Film pays comic tribute to hip, serious '70s duo



Ben Stiller and Owen Wilson play the pair with their trademark bumbling style.
By DAVID GERMAIN
ASSOCIATED PRESS
LOS ANGELES -- Ben's Starsky and Owen's Hutch.
This is the story of how the bumbling comic duo of Stiller and Wilson came to stand in for the hip and able grandpappies of buddy cops in "Starsky & amp; Hutch," the big-screen version of the 1970s TV series.
Real-life pals Ben Stiller and Owen Wilson have teamed up on half a dozen movies, "Meet the Parents," "Zoolander" and "The Royal Tenenbaums" among them. "Starsky & amp; Hutch" makes the most of the on-screen personalities each actor has cultivated -- Stiller the tightly wound fanatic, Wilson the laid-back bad boy.
When the TV show premiered in 1975, curly-haired brunette Starsky (Paul Michael Glaser) and blond Hutch (David Soul) already were amigos, a team whose strengths and weaknesses nicely complemented each other.
Set in the '70s, the movie version goes back to the beginning to show how Starsky and Hutch first partnered up and the growing pains as the salt-and-pepper pair struggled with their wildly different approaches to crime-fighting.
"We just kind of did it almost as if this was the original pilot of 'Starsky and Hutch,' and then they ended up firing us and hiring Paul Michael Glaser and David Soul," Stiller told The Associated Press in an interview alongside Wilson. "Two cooler guys. That was sort of the idea behind the tone of it."
Serious series
The series had comic undertones but essentially was a straight-ahead police show with two long-haired, street-chic undercover cops standing in for the prim, polite officers of earlier crime stories such as "Adam-12" or "Dragnet."
The movie aims for laughs, putting Starsky and Hutch through action-comedy paces as they are reluctantly hitched by their captain and set out to pursue a drug dealer (Vince Vaughn) peddling a dangerous new type of cocaine.
Snoop Dogg plays Starsky and Hutch's flashy underworld snitch, Huggy Bear.
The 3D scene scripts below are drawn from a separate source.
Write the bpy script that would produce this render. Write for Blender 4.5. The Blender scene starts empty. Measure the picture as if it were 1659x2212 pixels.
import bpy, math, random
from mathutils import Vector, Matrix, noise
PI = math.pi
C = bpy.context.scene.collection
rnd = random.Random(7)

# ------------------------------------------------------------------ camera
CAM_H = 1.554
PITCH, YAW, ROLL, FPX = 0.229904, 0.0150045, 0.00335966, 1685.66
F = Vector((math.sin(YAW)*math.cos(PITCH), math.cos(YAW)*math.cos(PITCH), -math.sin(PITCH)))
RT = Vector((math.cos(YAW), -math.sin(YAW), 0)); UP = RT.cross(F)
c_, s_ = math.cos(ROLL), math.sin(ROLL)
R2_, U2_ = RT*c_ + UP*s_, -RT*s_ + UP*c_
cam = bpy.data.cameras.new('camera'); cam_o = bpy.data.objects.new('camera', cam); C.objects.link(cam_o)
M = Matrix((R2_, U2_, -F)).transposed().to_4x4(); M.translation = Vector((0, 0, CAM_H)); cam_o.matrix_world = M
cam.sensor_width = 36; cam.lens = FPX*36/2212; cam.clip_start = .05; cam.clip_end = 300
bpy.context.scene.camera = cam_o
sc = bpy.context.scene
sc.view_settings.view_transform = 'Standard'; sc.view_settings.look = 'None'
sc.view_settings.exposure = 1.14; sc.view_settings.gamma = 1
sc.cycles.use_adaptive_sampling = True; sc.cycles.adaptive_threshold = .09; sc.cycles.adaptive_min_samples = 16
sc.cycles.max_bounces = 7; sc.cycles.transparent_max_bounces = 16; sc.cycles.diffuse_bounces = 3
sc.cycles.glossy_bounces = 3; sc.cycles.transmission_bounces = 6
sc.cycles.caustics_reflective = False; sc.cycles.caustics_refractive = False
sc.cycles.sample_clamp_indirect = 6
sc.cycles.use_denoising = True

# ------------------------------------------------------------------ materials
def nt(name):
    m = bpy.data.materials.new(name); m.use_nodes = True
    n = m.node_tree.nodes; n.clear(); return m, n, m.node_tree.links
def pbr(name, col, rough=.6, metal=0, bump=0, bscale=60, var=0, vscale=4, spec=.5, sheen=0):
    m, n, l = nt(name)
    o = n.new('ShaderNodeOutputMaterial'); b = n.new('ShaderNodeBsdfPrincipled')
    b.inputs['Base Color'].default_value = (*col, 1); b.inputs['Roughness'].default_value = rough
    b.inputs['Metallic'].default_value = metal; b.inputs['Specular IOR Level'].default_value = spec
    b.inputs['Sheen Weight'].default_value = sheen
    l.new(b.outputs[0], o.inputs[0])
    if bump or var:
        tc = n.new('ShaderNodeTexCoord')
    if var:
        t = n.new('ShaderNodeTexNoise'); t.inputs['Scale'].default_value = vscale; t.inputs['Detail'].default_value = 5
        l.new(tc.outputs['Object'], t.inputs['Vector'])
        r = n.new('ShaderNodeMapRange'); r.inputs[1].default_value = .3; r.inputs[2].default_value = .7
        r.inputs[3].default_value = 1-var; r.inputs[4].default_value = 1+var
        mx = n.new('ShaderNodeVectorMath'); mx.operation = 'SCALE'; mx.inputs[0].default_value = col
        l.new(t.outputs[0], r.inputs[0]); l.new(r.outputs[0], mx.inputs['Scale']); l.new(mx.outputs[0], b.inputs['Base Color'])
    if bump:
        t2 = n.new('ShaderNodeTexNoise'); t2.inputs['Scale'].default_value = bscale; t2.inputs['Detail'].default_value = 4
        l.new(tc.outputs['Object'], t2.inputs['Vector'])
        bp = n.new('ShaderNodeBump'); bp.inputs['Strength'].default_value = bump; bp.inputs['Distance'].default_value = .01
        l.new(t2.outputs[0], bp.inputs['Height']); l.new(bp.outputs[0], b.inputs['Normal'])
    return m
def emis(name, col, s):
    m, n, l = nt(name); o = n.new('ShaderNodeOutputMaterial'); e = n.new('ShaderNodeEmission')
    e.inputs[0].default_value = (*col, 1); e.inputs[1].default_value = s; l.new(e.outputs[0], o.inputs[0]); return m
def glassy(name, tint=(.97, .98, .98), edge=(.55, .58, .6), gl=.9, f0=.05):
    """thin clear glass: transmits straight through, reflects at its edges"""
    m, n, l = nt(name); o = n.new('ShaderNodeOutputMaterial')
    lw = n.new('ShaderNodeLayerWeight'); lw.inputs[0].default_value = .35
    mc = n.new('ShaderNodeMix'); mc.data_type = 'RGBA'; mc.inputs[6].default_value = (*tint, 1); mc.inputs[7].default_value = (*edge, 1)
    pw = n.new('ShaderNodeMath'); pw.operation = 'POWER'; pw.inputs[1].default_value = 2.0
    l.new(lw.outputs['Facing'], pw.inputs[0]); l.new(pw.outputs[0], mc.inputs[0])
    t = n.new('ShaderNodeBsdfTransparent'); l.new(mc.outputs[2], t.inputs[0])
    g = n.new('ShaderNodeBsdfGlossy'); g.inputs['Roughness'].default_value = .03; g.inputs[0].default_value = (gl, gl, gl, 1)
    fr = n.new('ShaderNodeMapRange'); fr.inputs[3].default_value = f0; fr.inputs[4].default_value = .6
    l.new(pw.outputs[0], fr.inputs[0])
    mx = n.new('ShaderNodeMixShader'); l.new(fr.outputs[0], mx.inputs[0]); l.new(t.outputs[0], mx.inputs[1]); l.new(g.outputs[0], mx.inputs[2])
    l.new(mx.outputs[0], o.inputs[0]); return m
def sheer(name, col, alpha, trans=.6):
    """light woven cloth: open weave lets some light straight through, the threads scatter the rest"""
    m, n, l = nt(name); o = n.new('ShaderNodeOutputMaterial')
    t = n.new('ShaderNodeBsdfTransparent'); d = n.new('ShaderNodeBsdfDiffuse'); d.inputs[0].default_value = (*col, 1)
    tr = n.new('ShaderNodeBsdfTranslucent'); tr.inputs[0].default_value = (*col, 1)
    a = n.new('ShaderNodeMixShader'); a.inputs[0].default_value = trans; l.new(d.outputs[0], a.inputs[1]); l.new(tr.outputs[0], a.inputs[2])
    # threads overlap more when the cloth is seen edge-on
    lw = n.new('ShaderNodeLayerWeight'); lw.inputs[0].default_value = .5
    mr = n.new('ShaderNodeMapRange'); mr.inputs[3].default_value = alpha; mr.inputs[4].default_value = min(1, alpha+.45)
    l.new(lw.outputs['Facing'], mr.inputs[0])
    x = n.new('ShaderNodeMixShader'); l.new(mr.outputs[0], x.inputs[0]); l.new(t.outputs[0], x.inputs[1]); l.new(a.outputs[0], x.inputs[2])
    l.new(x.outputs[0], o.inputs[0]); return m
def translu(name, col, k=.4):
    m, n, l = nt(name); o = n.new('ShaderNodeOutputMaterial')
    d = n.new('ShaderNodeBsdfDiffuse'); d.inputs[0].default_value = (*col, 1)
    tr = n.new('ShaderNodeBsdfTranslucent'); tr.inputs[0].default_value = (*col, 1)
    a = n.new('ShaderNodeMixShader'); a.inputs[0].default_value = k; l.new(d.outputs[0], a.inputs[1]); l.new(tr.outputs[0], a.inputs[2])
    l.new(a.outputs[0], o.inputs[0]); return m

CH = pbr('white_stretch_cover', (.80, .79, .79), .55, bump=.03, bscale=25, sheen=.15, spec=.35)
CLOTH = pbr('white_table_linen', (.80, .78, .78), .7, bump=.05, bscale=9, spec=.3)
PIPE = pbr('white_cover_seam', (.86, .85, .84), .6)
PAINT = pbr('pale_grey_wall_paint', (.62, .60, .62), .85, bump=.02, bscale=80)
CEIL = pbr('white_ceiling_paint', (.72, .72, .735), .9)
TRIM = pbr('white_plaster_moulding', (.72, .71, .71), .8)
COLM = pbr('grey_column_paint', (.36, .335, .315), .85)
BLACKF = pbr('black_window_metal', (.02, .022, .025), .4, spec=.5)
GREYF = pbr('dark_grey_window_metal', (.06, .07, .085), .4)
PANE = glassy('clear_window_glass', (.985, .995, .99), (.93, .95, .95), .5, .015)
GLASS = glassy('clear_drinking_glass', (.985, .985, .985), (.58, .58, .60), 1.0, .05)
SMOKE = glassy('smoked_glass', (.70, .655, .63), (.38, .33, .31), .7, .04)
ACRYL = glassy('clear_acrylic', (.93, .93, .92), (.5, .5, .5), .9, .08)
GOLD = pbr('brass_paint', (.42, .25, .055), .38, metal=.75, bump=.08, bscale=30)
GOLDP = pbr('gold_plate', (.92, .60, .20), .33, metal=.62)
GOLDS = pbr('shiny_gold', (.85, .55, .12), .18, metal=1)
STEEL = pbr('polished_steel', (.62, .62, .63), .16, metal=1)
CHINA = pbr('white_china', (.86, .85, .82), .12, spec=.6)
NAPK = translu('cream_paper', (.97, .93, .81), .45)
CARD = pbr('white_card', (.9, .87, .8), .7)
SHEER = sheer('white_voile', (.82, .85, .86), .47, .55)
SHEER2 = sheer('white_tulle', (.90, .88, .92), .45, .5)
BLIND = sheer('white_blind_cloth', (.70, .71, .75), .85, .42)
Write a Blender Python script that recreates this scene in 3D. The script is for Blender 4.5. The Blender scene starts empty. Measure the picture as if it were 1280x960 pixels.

And of course, the movie co-stars the coolest of cool cop cars -- Starsky's red Gran Torino with the white stripe.
The car becomes the centerpiece of some key sight gags, and Starsky and Hutch come across more like Curly and Moe as they blunder through some less than stellar police work.
"Some of the comedy maybe in our movie came from the fact that in those guys [Glaser and Soul's Starsky and Hutch], there was some kind of inherent coolness in the way they work that I don't think we quite have," Wilson said. "Ben and I try, but in trying to kind of match that, maybe we fall a little short, and that's where some of the humor comes from."
Grew up with show
Stiller, 38, and Wilson, 35, grew up with "Starsky and Hutch" in the '70s. The son of actors Jerry Stiller and Anne Meara, Stiller recalls playing "Starsky and Hutch" on the streets of New York City. Wilson had a "Starsky and Hutch" lunch box and the Hot Wheels Gran Torino as a boy in suburban Dallas.
They are among millions of men worldwide in their 30s and 40s who got early lessons in the school of cool from watching "Starsky and Hutch."
"I can't walk the streets of London without some guy in his mid- to late 30s coming up to me and saying, 'You're the man,"' said Soul, who lives in England. "These people just identified with these two characters. They were new. They weren't cops first, but people first."
"They were multidimensional characters, and also, this was the advent of the buddy show. The two friends who did things together in all aspects of their lives, not just work," Glaser said.
The movie includes several nods to the original actors, including Wilson crooning "Don't Give Up On Us," Soul's 1970s pop hit. Glaser and Soul turn up briefly in their Starsky and Hutch personas, hesitantly passing the baton to Stiller and Wilson.